Minister ds. równości stwierdziła, że wprowadzenie takiej zmiany będzie dowodem, że państwo traktuje wszystkich obywateli równo, co jest zapisane w konstytucji, ale w ocenie Kotuli przez lata praktyka rozmijała się z teorią. Niebawem projekt ma zostać wysłany do konsultacji publicznych oraz międzyresortowych.
Zaznaczyła, że dla niej wejście związków partnerskich do polskiego prawa to priorytet.
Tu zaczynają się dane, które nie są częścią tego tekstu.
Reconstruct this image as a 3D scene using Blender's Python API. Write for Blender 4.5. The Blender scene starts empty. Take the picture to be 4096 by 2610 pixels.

Celem – twierdzi – jest pokazanie, że „to nie jest żadna ideologia”, ale kwestia uregulowania praw i obowiązków, a także bezpieczeństwa tych osób.
Kotula najwidoczniej zapomniała o tym, że w Konstytucji nie ma ani słowa na temat „związków partnerskich”. Jest za to zapis o małżeństwie jako związku „kobiety i mężczyzny”, które wraz z rodziną, macierzyństwem i rodzicielstwem znajduje się pod ochroną RP.
Tymczasem przygotowywany projekt zakłada możliwość rejestracji związku partnerskiego dwóch pełnoletnich osób stanu wolnego, bez względu na płeć. Kotula sama przyznała, że zastrzeżenia w tej sprawie ma PSL.